Charles W. Cushman: New York City

Photo © Charles W. Cushman

I don't know why The Daily Mail, as a British newspaper would feature an extensive gallery of New York City photographs made in the 1940s and later by Charles Weever Cushman, but it did and these show us how much (and how little) has changed in this wonderful city.

Charles Weever Cushman was an amateur photographer and Indiana University alumnus, who bequeathed approximately 14,500 Kodachrome color slides to his alma mater. The photographs in this collection bridge a thirty-two year span from 1938 to 1969.

Most of these places shown in the photographs have either been demolished or altered, except for one or two in the East Village. My favorite is the one above of Chinese store windows in Chinatown made on October 7, 1942.... I wonder where that is.

Which brings me to street photography. I read a day or two ago that Scott Strazzante got into trouble because some random guy took umbrage to his shooting from the hip, and shoved him. You can read of the incident here.  I also got some grief when an older fellow, whom I was photographing quite openly, hurled the vilest of epithets at me but he wasn't physical. You can read about it here.

The guy who shoved Scott said that photographing people from the hip was "intellectually unfair".  I don't know what he meant, except perhaps he thought that it wasn't really photography, and for it to be fair, people being photographed had to be aware that Scott (or I and other street photographers who shoot from the hip) were photographing them...otherwise it was a sort of surveillance photography.

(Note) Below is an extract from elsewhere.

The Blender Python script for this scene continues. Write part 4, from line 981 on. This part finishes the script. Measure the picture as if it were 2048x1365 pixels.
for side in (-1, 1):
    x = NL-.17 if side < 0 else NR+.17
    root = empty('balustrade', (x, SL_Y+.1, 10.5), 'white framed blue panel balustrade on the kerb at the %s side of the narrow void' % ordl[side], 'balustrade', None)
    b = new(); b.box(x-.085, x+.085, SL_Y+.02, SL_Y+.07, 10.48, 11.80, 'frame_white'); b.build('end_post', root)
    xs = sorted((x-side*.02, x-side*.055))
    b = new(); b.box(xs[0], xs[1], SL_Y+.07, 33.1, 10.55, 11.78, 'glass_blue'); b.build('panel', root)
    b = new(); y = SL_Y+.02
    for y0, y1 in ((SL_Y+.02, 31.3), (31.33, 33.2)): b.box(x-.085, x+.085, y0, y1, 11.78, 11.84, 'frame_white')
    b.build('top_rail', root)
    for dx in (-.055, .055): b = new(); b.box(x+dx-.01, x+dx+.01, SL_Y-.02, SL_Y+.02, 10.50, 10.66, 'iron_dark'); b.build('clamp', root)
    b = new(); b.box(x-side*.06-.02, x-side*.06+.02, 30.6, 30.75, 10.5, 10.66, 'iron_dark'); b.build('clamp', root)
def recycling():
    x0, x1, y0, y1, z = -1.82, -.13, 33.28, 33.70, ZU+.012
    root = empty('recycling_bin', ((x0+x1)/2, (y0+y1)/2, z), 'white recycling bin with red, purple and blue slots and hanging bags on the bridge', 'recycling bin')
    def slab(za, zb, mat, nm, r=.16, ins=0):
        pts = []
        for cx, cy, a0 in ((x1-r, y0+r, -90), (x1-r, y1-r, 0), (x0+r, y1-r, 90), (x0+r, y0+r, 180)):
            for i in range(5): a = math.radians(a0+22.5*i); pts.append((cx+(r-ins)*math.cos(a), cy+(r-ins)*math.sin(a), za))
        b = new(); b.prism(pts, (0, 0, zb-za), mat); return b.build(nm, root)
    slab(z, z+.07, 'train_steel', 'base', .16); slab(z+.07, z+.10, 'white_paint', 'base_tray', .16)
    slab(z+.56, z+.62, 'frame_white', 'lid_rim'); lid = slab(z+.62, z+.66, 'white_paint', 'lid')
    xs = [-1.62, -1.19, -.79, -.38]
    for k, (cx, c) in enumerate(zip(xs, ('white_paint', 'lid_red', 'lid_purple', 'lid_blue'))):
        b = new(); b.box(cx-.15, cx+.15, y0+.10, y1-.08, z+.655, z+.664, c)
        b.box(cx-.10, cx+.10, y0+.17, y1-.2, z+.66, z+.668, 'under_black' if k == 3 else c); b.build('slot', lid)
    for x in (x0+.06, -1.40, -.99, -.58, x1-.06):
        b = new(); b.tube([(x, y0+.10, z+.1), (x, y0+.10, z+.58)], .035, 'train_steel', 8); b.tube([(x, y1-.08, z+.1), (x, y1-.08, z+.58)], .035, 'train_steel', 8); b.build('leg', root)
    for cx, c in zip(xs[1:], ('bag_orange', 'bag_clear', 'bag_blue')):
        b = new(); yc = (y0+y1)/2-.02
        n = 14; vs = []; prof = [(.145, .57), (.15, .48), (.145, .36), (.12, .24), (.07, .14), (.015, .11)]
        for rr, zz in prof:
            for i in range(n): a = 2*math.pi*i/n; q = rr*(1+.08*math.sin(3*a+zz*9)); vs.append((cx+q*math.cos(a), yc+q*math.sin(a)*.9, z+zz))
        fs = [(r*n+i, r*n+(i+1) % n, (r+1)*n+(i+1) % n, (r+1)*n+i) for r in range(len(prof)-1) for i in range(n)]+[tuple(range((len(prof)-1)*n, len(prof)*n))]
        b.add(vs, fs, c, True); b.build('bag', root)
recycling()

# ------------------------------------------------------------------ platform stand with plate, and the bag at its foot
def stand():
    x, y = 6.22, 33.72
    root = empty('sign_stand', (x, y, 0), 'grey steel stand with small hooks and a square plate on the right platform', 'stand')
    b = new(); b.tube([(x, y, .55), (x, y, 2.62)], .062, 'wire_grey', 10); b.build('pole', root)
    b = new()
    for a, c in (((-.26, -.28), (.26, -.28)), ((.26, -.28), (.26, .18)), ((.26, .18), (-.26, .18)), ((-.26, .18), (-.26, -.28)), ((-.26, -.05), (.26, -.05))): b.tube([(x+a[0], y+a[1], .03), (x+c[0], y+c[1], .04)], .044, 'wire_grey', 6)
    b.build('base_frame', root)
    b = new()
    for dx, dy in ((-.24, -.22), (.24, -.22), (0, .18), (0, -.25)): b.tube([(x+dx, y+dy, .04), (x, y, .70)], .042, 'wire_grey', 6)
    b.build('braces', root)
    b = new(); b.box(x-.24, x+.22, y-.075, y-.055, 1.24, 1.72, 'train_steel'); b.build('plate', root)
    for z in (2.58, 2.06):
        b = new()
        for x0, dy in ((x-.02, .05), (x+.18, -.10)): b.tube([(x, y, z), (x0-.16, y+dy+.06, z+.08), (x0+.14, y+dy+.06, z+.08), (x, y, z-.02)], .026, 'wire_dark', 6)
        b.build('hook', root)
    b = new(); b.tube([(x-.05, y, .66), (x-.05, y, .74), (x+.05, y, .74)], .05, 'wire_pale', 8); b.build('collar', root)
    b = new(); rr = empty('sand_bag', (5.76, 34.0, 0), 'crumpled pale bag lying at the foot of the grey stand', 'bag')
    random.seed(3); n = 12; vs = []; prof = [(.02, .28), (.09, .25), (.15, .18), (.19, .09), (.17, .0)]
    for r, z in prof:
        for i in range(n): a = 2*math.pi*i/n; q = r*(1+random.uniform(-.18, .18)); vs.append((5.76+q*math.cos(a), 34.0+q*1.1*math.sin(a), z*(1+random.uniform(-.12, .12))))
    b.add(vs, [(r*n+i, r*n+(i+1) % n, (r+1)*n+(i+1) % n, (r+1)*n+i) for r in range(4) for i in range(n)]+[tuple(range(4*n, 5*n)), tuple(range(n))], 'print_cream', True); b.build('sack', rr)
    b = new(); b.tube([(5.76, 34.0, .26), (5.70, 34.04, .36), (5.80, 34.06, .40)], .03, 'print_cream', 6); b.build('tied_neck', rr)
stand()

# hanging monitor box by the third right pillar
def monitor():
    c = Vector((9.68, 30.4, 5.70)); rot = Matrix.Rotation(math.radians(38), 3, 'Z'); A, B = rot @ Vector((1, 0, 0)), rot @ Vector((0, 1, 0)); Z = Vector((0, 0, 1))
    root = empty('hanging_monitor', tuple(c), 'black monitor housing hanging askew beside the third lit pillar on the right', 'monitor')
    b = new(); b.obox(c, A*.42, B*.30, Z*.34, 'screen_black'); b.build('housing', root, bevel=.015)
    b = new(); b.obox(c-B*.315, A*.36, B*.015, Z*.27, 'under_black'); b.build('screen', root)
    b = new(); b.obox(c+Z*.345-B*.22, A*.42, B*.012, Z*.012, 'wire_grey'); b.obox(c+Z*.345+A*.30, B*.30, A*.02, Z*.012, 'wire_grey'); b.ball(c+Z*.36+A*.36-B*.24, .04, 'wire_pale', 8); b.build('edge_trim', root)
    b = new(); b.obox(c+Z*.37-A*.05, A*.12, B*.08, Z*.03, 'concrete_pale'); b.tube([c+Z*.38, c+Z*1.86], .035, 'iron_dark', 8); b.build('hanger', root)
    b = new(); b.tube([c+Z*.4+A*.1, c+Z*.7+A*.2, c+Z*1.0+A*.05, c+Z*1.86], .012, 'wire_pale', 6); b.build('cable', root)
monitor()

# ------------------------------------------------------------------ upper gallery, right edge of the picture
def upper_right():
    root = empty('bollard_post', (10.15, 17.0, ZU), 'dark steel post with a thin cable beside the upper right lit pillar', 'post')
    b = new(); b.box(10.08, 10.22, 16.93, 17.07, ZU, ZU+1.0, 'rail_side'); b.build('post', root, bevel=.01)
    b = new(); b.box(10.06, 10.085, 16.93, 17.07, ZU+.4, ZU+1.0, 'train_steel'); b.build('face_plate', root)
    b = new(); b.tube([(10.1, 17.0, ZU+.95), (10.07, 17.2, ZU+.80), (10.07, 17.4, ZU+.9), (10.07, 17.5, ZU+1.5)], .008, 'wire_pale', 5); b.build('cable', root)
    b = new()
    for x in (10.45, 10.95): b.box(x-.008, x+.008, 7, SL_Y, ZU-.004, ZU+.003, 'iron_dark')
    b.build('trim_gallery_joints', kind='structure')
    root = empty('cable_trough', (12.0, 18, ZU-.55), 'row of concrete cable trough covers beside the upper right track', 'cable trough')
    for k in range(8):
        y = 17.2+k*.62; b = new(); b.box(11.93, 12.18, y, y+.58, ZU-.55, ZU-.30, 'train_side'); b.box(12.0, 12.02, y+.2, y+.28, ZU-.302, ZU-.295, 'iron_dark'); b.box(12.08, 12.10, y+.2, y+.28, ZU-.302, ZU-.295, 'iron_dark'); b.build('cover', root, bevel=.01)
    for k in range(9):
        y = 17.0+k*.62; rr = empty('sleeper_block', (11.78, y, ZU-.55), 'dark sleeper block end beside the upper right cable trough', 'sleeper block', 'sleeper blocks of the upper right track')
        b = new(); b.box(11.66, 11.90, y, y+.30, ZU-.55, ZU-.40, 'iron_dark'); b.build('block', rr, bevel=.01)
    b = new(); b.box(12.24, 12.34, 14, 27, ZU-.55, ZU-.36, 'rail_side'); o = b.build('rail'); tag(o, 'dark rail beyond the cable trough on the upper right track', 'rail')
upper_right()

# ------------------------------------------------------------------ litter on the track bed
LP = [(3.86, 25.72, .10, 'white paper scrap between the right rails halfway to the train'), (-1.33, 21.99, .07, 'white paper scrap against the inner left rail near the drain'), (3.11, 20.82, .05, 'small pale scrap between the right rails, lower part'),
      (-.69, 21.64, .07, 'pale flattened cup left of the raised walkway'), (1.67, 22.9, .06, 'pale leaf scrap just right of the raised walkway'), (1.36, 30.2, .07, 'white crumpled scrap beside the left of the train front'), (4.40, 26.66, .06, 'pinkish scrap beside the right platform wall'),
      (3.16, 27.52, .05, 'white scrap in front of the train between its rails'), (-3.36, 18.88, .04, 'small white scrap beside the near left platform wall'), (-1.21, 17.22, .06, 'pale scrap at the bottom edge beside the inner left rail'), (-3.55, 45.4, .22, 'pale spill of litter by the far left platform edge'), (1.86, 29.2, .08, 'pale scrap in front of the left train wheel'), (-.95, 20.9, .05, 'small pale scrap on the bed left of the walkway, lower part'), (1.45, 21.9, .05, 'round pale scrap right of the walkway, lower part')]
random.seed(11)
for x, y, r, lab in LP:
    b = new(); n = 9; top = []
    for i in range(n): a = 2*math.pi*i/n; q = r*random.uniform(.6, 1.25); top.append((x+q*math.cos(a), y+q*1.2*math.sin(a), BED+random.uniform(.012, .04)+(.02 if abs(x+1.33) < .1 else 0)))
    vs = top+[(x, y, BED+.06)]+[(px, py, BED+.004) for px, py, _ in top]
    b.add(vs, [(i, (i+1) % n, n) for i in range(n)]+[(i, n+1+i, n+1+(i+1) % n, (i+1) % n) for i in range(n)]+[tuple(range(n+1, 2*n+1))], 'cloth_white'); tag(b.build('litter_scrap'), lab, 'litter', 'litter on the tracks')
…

Scott actually thinks that "shooting from the hip is kinda creepy".  I don't disagree (which isn't quite the same as saying that I agree) with this notion, but I would qualify it by saying that it depends who the subjects are.  For example, if provocatively dressed young women are being photographed
surreptitiously with a different intent than pure street photography, then it's creepy. Otherwise, shooting from the hip is no different than shooting candid portraits with a long lens.